Data items
_ _ _ _ _

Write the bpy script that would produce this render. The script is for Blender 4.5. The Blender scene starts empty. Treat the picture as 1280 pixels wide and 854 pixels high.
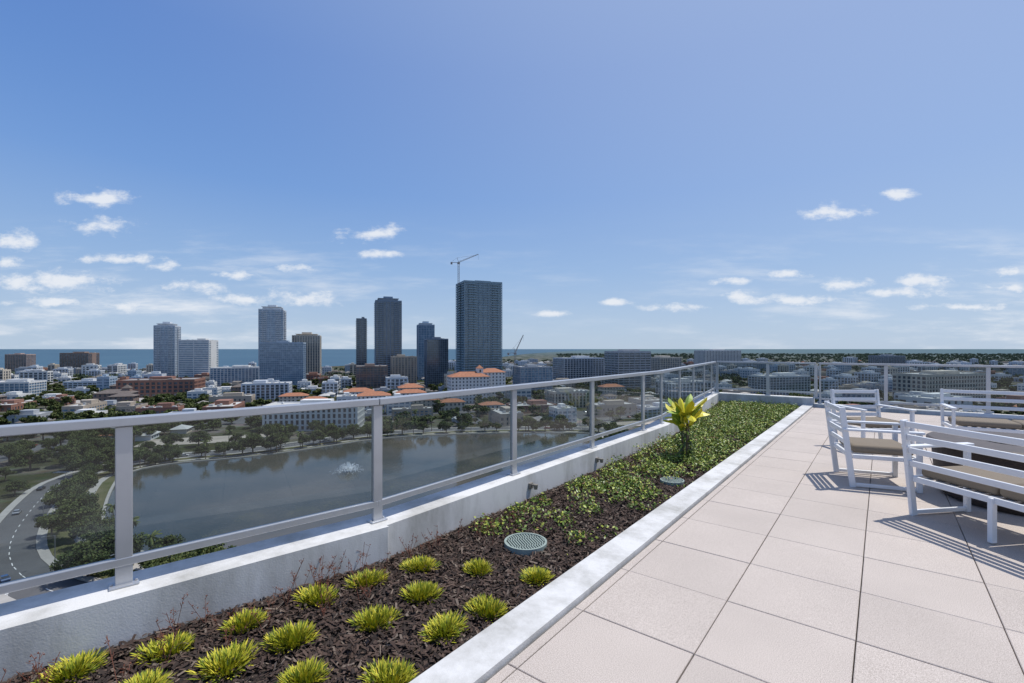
import bpy, math, random
import numpy as np
from mathutils import Vector, Matrix
random.seed(7); rng=np.random.default_rng(7)
R=math.radians
G=-60.0            # city ground level (terrace floor is z=0)
TR=R(-38.1)        # terrace axis rotation
CT,ST=math.cos(TR),math.sin(TR)
def T(x,y): return (x*CT-y*ST, x*ST+y*CT)
scene=bpy.context.scene
# ---------------------------------------------------------------- materials
def newmat(name):
    m=bpy.data.materials.new(name); m.use_nodes=True
    nt=m.node_tree; b=nt.nodes['Principled BSDF']; return m,nt,b
def mat(name,col,rough=.7,metal=0,spec=.5,var=0,scale=5,bump=0,bscale=40,col2=None,coord='Object',detail=5):
    m,nt,b=newmat(name)
    b.inputs['Base Color'].default_value=(*col,1); b.inputs['Roughness'].default_value=rough
    b.inputs['Metallic'].default_value=metal; b.inputs['Specular IOR Level'].default_value=spec
    tc=nt.nodes.new('ShaderNodeTexCoord')
    if var>0 or col2:
        n=nt.nodes.new('ShaderNodeTexNoise'); n.inputs['Scale'].default_value=scale; n.inputs['Detail'].default_value=detail
        n.inputs['Roughness'].default_value=.6
        nt.links.new(tc.outputs[coord],n.inputs['Vector'])
        r=nt.nodes.new('ShaderNodeValToRGB')
        c2=col2 if col2 else tuple(c*(1-var) for c in col)
        r.color_ramp.elements[0].position=.35; r.color_ramp.elements[1].position=.65
        r.color_ramp.elements[0].color=(*c2,1); r.color_ramp.elements[1].color=(*col,1)
        nt.links.new(n.outputs['Fac'],r.inputs['Fac']); nt.links.new(r.outputs['Color'],b.inputs['Base Color'])
    if bump>0:
        n2=nt.nodes.new('ShaderNodeTexNoise'); n2.inputs['Scale'].default_value=bscale; n2.inputs['Detail'].default_value=4
        nt.links.new(tc.outputs[coord],n2.inputs['Vector'])
        bp=nt.nodes.new('ShaderNodeBump'); bp.inputs['Strength'].default_value=bump; bp.inputs['Distance'].default_value=.01
        nt.links.new(n2.outputs['Fac'],bp.inputs['Height']); nt.links.new(bp.outputs['Normal'],b.inputs['Normal'])
    return m
def glassfacade(name,c1,c2,cell=(3,3,3.3),rough=.12):
    m,nt,b=newmat(name)
    tc=nt.nodes.new('ShaderNodeTexCoord'); s=nt.nodes.new('ShaderNodeVectorMath'); s.operation='SNAP'
    s.inputs[1].default_value=cell; nt.links.new(tc.outputs['Object'],s.inputs[0])
    w=nt.nodes.new('ShaderNodeTexWhiteNoise'); nt.links.new(s.outputs[0],w.inputs['Vector'])
    r=nt.nodes.new('ShaderNodeValToRGB'); r.color_ramp.elements[0].color=(*c1,1); r.color_ramp.elements[1].color=(*c2,1)
    e=r.color_ramp.elements.new(.55); e.color=(*[a*.75+bb*.25 for a,bb in zip(c1,c2)],1)
    nt.links.new(w.outputs['Value'],r.inputs['Fac']); nt.links.new(r.outputs['Color'],b.inputs['Base Color'])
    b.inputs['Roughness'].default_value=rough; b.inputs['IOR'].default_value=1.9; b.inputs['Specular IOR Level'].default_value=.6
    return m
# ---------------------------------------------------------------- mesh builder
class MB:
    def __init__(s): s.v=[];s.f=[];s.m=[]
    def add(s,vs,fs,mi=0):
        o=len(s.v); s.v+= [tuple(v) for v in vs]; s.f+=[tuple(i+o for i in f) for f in fs]; s.m+=[mi]*len(fs)
    def box(s,c,d,rot=0,mi=0):
        cx,cy,cz=c; hx,hy,hz=d[0]/2,d[1]/2,d[2]/2; co,si=math.cos(rot),math.sin(rot); vs=[]
        for z in(-hz,hz):
            for x,y in((-hx,-hy),(hx,-hy),(hx,hy),(-hx,hy)): vs.append((cx+x*co-y*si,cy+x*si+y*co,cz+z))
        s.add(vs,[(3,2,1,0),(4,5,6,7),(0,1,5,4),(1,2,6,5),(2,3,7,6),(3,0,4,7)],mi)
    def beam(s,p0,p1,w,h,mi=0,up=(0,0,1)):
        p0=Vector(p0);p1=Vector(p1);d=(p1-p0).normalized();u=Vector(up)
        if abs(d.dot(u))>.97:u=Vector((0,1,0))
        a=d.cross(u).normalized();b=a.cross(d).normalized();vs=[]
        for p in(p0,p1):
            for i,j in((-1,-1),(1,-1),(1,1),(-1,1)): vs.append(p+a*(i*w/2)+b*(j*h/2))
        s.add(vs,[(0,1,2,3),(7,6,5,4),(4,5,1,0),(5,6,2,1),(6,7,3,2),(7,4,0,3)],mi)
    def prism(s,poly,z0,z1,mi=0,mtop=None):
        n=len(poly); vs=[(x,y,z0) for x,y in poly]+[(x,y,z1) for x,y in poly]
        s.add(vs,[(i,(i+1)%n,n+(i+1)%n,n+i) for i in range(n)],mi)
        s.add(vs,[tuple(range(n,2*n)),tuple(reversed(range(n)))],mi if mtop is None else mtop)
    def cyl(s,c,r,h,n=24,mi=0,r2=None):
        r2=r if r2 is None else r2; cx,cy,cz=c
        vs=[(cx+r*math.cos(2*math.pi*i/n),cy+r*math.sin(2*math.pi*i/n),cz) for i in range(n)]+[(cx+r2*math.cos(2*math.pi*i/n),cy+r2*math.sin(2*math.pi*i/n),cz+h) for i in range(n)]
        s.add(vs,[(i,(i+1)%n,n+(i+1)%n,n+i) for i in range(n)]+[tuple(range(n,2*n)),tuple(reversed(range(n)))],mi)
    def mesh(s,name,mats):
        me=bpy.data.meshes.new(name); me.from_pydata(s.v,[],s.f)
        for m in mats: me.materials.append(m)
        me.polygons.foreach_set('material_index',s.m); me.update(); return me
    def obj(s,name,mats,loc=(0,0,0),rot=0,parent=None,bevel=0):
        return place(s.mesh(name,mats),name,loc,rot,parent,bevel)
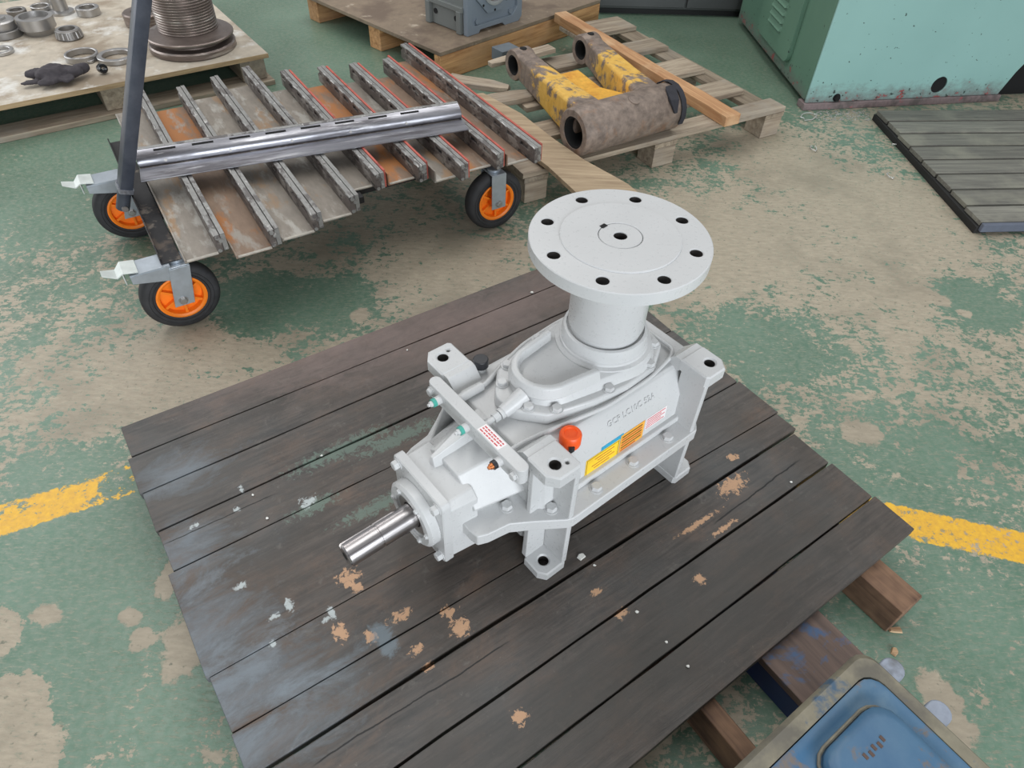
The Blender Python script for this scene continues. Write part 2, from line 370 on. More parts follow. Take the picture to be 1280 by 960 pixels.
# ------------------------------------------------------------------ plank platform under the gearbox
PA = R(36.13)
PU = Vector((math.cos(PA), math.sin(PA), 0)); PV = Vector((-math.sin(PA), math.cos(PA), 0))
def ploc(px, py, z=ZP):
    w = at(px, py, z); return (w.dot(PU), w.dot(PV))
def plank_material():
    t = NT('oil_dark_planks'); p = t.obj
    g = t.noise(t.mapping(p, scale=(0.7, 10, 10)), 9.0, 9, 0.68, 0.5)
    n1 = t.noise(p, 6.0, 8, 0.62, 0.3); n2 = t.noise(t.vmath('ADD', p, (4, 7, 1)), 30.0, 8, 0.66, 0.4)
    big = t.noise(t.vmath('ADD', p, (9, 2, 0)), 2.4, 5, 0.55)
    c = t.mix(t.rng(g, 0.3, 0.7), srgb(54, 50, 47), srgb(92, 84, 78))
    mot = t.noise(t.mapping(t.vmath('ADD', p, (2, 2, 6)), scale=(1, 1.8, 1)), 8.0, 11, 0.74, 0.4); ns = t.noise(t.vmath('ADD', p, (6, 1, 3)), 85.0, 9, 0.72, 0.5)
    c = t.mix(t.math('MULTIPLY', t.rng(mot, 0.50, 0.66), 0.75), c, srgb(102, 84, 72))
    c = t.mix(t.math('MULTIPLY', t.rng(mot, 0.46, 0.34), 0.7), c, srgb(50, 48, 46))
    c = t.mix(t.math('MULTIPLY', t.rng(ns, 0.62, 0.70), 0.55), c, srgb(126, 120, 112))
    c = t.mix(t.math('MULTIPLY', t.rng(n1, 0.47, 0.62), 0.5), c, srgb(66, 60, 54))
    c = t.mix(t.math('MULTIPLY', t.rng(big, 0.46, 0.70), 0.45), c, srgb(84, 90, 92))
    c = t.mix(t.math('MULTIPLY', t.rng(n2, 0.60, 0.70), 0.4), c, srgb(112, 108, 102))
    nb = t.math('ADD', t.math('MULTIPLY', t.noise(t.mapping(p, scale=(1, 1.6, 1)), 24.0, 10, 0.72, 0.6), 0.75), t.math('MULTIPLY', n1, 0.25))
    def spots(lst, colr, k, c, amp=0.9, edge=0.3, nb=nb):
        for (px, py, rx, ry) in lst:
            u, v = ploc(px, py); c = t.mix(t.math('MULTIPLY', blob(t, p, (u, v), (rx, ry), nb, amp, edge), k), c, colr)
        return c
    # red-brown back boards, pale blue-grey sky reflection painted on the left ends
    c = spots([(430, 420, .42, .13), (600, 400, .5, .12)], srgb(128, 110, 104), 0.75, c, 0.8, 1.0)
    c = spots([(250, 800, .13, .12), (300, 870, .16, .09), (330, 930, .18, .06), (230, 590, .10, .05), (225, 700, .10, .08)], srgb(124, 134, 142), 0.60, c, 2.2, 1.0, mot)
    c = spots([(960, 700, .3, .12), (850, 800, .3, .10), (700, 900, .3, .10)], srgb(58, 56, 52), 0.7, c, 0.8, 1.0)
    # green-grey paint smears, bare wood, white paint drops
    c = spots([(480, 628, .10, .016), (430, 560, .12, .022), (500, 545, .10, .02), (392, 632, .05, .018)], srgb(104, 124, 112), 0.7, c, 2.4, 0.4, ns)
    c = spots([(436, 722, .020, .017), (445, 733, .010, .014), (915, 606, .035, .018), (872, 655, .055, .006), (905, 660, .03, .006),
               (575, 785, .016, .018), (560, 765, .014, .012), (425, 790, .012, .016), (500, 770, .022, .010), (520, 812, .012, .008),
               (536, 832, .012, .006), (650, 896, .014, .011), (776, 767, .014, .009), (745, 740, .012, .008), (462, 795, .012, .012),
               (915, 572, .012, .008), (875, 725, .010, .012)], srgb(192, 152, 118), 0.92, c, 2.6, 0.25, ns)
    c = spots([(385, 627, .016, .014), (362, 757, .008, .012), (414, 766, .007, .012), (342, 772, .010, .006), (301, 733, .010, .008), (408, 774, .008, .006),
               (245, 656, .010, .005), (296, 636, .006, .008), (302, 612, .004, .012), (340, 806, .007, .007)], srgb(186, 194, 194), 0.85, c, 2.6, 0.4, ns)
    c = spots([(480, 800, .02, .035)], srgb(110, 124, 132), 0.7, c, 1.8)
    # long splits in the boards
    for (ax, ay, bx, by, wd) in [(201, 683, 350, 614, .0016), (387, 960, 640, 800, .0018), (892, 657, 1000, 572, .0022), (560, 640, 470, 690, .0012)]:
        A = ploc(ax, ay); B = ploc(bx, by); L = math.hypot(B[0] - A[0], B[1] - A[1]); an = math.atan2(B[1] - A[1], B[0] - A[0])
        q = t.mapping(t.vmath('SUBTRACT', p, (A[0], A[1], 0)), rot=(0, 0, 0)); q = t.mapping(q, rot=(0, 0, -an))
        sp = t.t.nodes.new('ShaderNodeSeparateXYZ'); t.put(sp.inputs[0], q)
        w = t.math('ABSOLUTE', t.math('ADD', sp.outputs[1], t.math('MULTIPLY', t.math('SUBTRACT', n1, .5), .02)))
        c = t.mix(t.math('MULTIPLY', t.rng(w, wd * .5, wd, 1, 0), t.math('MULTIPLY', t.rng(sp.outputs[0], 0, .02), t.rng(sp.outputs[0], L - .03, L, 1, 0))), c, srgb(14, 13, 12))
    rough = t.math('ADD', t.rng(nb, 0.3, 0.7, 0.42, 0.52), t.math('MULTIPLY', n2, 0.10))
    t.bump(t.math('ADD', g, t.math('MULTIPLY', n2, 0.6)), 0.35, 0.004)
    return t.fin(c, rough, 0.0, 0.5)
PLANK = plank_material()
plat = empty('plank_platform', (0, 0, 0), PA, 'low platform of oil-darkened planks carrying the grey gearbox', 'platform')
seams = [(1.305, 1.289), (1.2035, 1.197), (1.0925, 1.089), (0.9835, 0.979), (0.877, 0.873), (0.642, 0.641),
         (0.5325, 0.516), (0.4525, 0.4545), (0.340, 0.349), (0.2305, 0.239), (0.129, 0.140)]
ends = [(-0.130, 1.00), (-0.145, 1.06), (-0.143, 1.12), (-0.141, 1.164), (-0.150, 1.163), (-0.145, 1.171), (-0.144, 1.164), (-0.135, 1.150), (-0.130, 1.152), (-0.138, 1.158)]
gaps = [0.001, 0.0015, 0.0015, 0.002, 0.001, 0.001, 0.0012, 0.0035, 0.0025, 0.002, 0.001]
ends[0] = (-0.138, 1.16); ends[1] = (-0.146, 1.168); ends[2] = (-0.143, 1.172)
for i in range(10):
    (l0, r0), (l1, r1) = seams[i], seams[i + 1]; u0, u1 = ends[i]
    g0, g1 = gaps[i], gaps[i + 1]; dz = [0, .001, 0, -.001, .0005, 0, .001, 0, .001, -.0005][i]
    N = 14; top = []; bot = []
    rnd = random.Random(i)
    for k in range(N + 1):
        f = k / N; top.append((u0 + (u1 - u0) * f, l0 + (r0 - l0) * f - g0 + rnd.uniform(-.0008, .0008)))
    for k in range(N, -1, -1):
        f = k / N; top.append((u0 + (u1 - u0) * f + (rnd.uniform(-.003, .003) if k in (0, N) else 0), l1 + (r1 - l1) * f + g1 + rnd.uniform(-.0008, .0008)))
    m = MB(); m.prism(top, ZP - 0.020 + dz, ZP + dz); m.build('plank', PLANK, plat, 0.0012, 1, 30)
BEARER = wood('bearer_timber', srgb(120, 92, 72), srgb(72, 52, 42), srgb(150, 118, 92), 'Y', 0.8)
for u0, u1, v0, v1 in [(0.02, 0.085, 0.16, 1.26), (0.531, 0.567, 0.005, 1.26), (0.985, 1.052, 0.043, 1.26)]:
    m = MB(); m.box(u0, u1, v0, v1, 0.0, ZP - 0.0215); m.build('bearer', BEARER, plat, 0.003, 1)
# loose wide board that sticks out under the platform towards the blue cover
a = ploc(975, 780, 0.082); b = ploc(1060, 862, 0.082); c_ = ploc(936, 828, 0.082)
t = NT('blue_stained_board'); nn = t.noise(t.obj, 9.0, 8, 0.65, 0.3); fine = t.noise(t.mapping(t.obj, scale=(9, 0.8, 9)), 8, 6, .6)
BLUEB = t.fin(t.mix(t.rng(nn, 0.53, 0.60), t.mix(t.rng(fine, .3, .7), srgb(84, 70, 64), srgb(118, 98, 88)), srgb(72, 96, 130)), 0.6)
side = plain('blue_paint_edge', srgb(28, 44, 84), 0.5)
brd = empty('wide_board', (0, 0, 0), PA, 'wide flat board stained blue, sticking out from under the platform beside the blue cover', 'board')
m = MB(); m.box(0.689, 0.855, -0.05, 0.30, 0.062, 0.082); m.build('board_top', BLUEB, brd, 0.002, 1)
m = MB(); m.box(0.690, 0.853, -0.048, 0.298, 0.0, 0.0615); m.build('board_base', side, brd, 0.002, 1)

# ------------------------------------------------------------------ the grey gearbox
def gear_paint(name, c, rough=0.30):
    t = NT(name); n = t.noise(t.obj, 130.0, 4, 0.6); b = t.noise(t.obj, 9.0, 4, 0.5)
    t.bump(t.math('ADD', n, t.math('MULTIPLY', b, 1.5)), 0.03, 0.003)
    d = tuple(v * 0.94 for v in c[:3]) + (1,)
    return t.fin(t.mix(t.rng(b, 0.3, 0.7), d, c), t.rng(n, 0.3, 0.7, rough - 0.05, rough + 0.06), 0.0, 0.5)
PAINT = gear_paint('light_grey_enamel', srgb(200, 201, 201))
HOLE = plain('drilled_hole_shade', srgb(52, 48, 46), .6)  # bare drilled walls, darkened to paint in the shade inside the holes
GA = R(40.9)
gear = empty('gearbox', (0.118, 0.917, ZP + .0012), GA, 'light grey gear reducer with tall round output flange standing on the plank platform', 'gearbox')
HU, HV = 0.066, 0.0                        # axis of the output shaft
# lower half
m = MB()
def ring(u0, u1, v, z, c): return [(u0 + c, -v, z), (u1 - c, -v, z), (u1, -v + c, z), (u1, v - c, z), (u1 - c, v, z), (u0 + c, v, z), (u0, v - c, z), (u0, -v + c, z)]
m.loft([ring(-.19, .20, .105, .012, .02), ring(-.205, .214, .122, .05, .02), ring(-.205, .214, .126, .150, .02)])
lower = m.build('lower_housing', PAINT, gear, 0.004)
# split flange with the two wings beside the nose
o = [(-.322, -.096), (-.318, -.114), (-.300, -.121), (-.258, -.128), (-.222, -.150), (-.172, -.184), (-.160, -.1885), (.172, -.1885), (.182, -.180), (.224, -.135)]
m = MB(); m.prism(o + [(u, -v) for u, v in reversed(o)], .1455, .1745)
m.build('split_flange', PAINT, gear, 0.003)
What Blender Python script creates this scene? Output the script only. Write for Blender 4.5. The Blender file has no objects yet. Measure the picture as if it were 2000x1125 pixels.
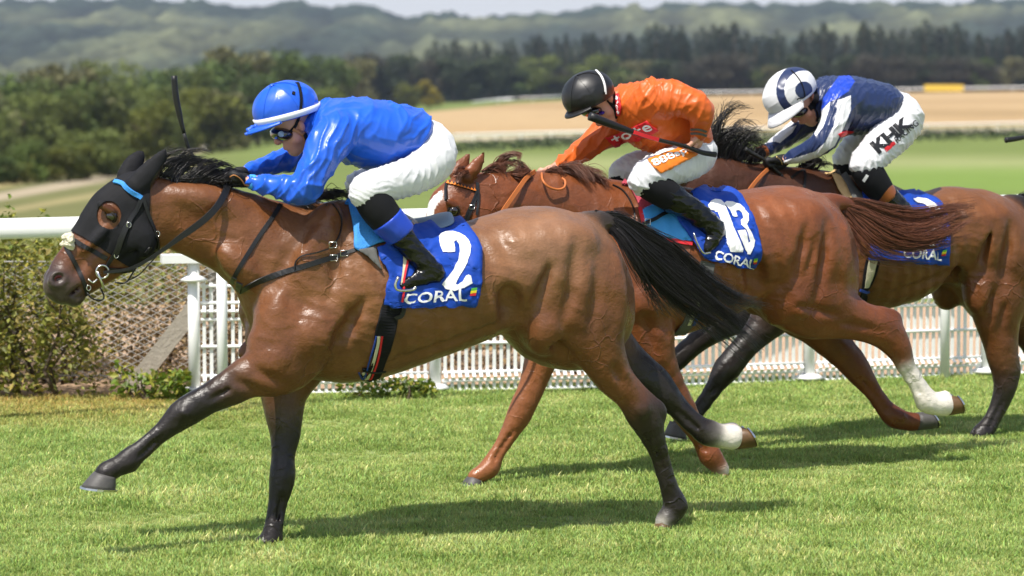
import bpy, bmesh, math, random
import numpy as np
from mathutils import Vector, Matrix
from mathutils.bvhtree import BVHTree
from mathutils.geometry import tessellate_polygon

random.seed(7)
RNG = np.random.default_rng(11)
SC = bpy.context.scene
COL = SC.collection

# ------------------------------------------------------------------ camera
FPX, CAMH, HORIZON = 6300.0, 2.24, 36.0            # focal length in photo pixels, eye height, horizon row
PITCH = math.atan((562.5 - HORIZON) / FPX)
CAM = np.array([0.0, 0.0, CAMH])
cam_data = bpy.data.cameras.new('camera')
cam_data.lens = 36.0 * FPX / 2000.0
cam_data.sensor_width = 36.0
cam_data.clip_start = 0.5
cam_data.clip_end = 20000.0
cam_data.dof.use_dof = True
cam_data.dof.focus_distance = 14.6
cam_data.dof.aperture_fstop = 3.7
camera = bpy.data.objects.new('camera', cam_data)
camera.location = CAM
camera.rotation_euler = (math.pi / 2 - PITCH, 0, 0)
COL.objects.link(camera)
SC.camera = camera

# ------------------------------------------------------------------ sky, sun, exposure
SUN_EL = math.radians(62)
SUN_TO = np.array([-0.26, -0.40, 0.0])            # horizontal direction towards the sun
SUN_AZ = math.atan2(SUN_TO[0], SUN_TO[1])         # from +Y, clockwise
world = bpy.data.worlds.new('World')
SC.world = world
world.use_nodes = True
wn = world.node_tree.nodes
wl = world.node_tree.links
wn.clear()
w_out = wn.new('ShaderNodeOutputWorld')
w_bg = wn.new('ShaderNodeBackground')
w_sky = wn.new('ShaderNodeTexSky')
w_sky.sky_type = 'NISHITA'
w_sky.sun_disc = False
w_sky.sun_elevation = SUN_EL
w_sky.sun_rotation = SUN_AZ
w_sky.air_density = 1.0
w_sky.dust_density = 2.0
w_sky.ozone_density = 1.0
w_bg.inputs['Strength'].default_value = 0.125
# a broken layer of fair-weather cloud, the same all round, crowding together towards the horizon
w_tc = wn.new('ShaderNodeTexCoord')
w_sep = wn.new('ShaderNodeSeparateXYZ')
wl.new(w_tc.outputs['Generated'], w_sep.inputs[0])
w_z = wn.new('ShaderNodeMath'); w_z.operation = 'MAXIMUM'; w_z.inputs[1].default_value = 0.0
wl.new(w_sep.outputs['Z'], w_z.inputs[0])
w_za = wn.new('ShaderNodeMath'); w_za.operation = 'ADD'; w_za.inputs[1].default_value = 0.12
wl.new(w_z.outputs[0], w_za.inputs[0])
w_dv = wn.new('ShaderNodeVectorMath'); w_dv.operation = 'DIVIDE'
w_cmb = wn.new('ShaderNodeCombineXYZ')
for s_ in range(3):
    wl.new(w_za.outputs[0], w_cmb.inputs[s_])
wl.new(w_tc.outputs['Generated'], w_dv.inputs[0])
wl.new(w_cmb.outputs[0], w_dv.inputs[1])
w_ns = wn.new('ShaderNodeTexNoise'); w_ns.inputs['Scale'].default_value = 1.1; w_ns.inputs['Detail'].default_value = 7.0
wl.new(w_dv.outputs[0], w_ns.inputs['Vector'])
w_th = wn.new('ShaderNodeMapRange')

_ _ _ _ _

**What to work on:**
Tally the lines containing "that". Provide the number without any other words.

**Written solution:**
2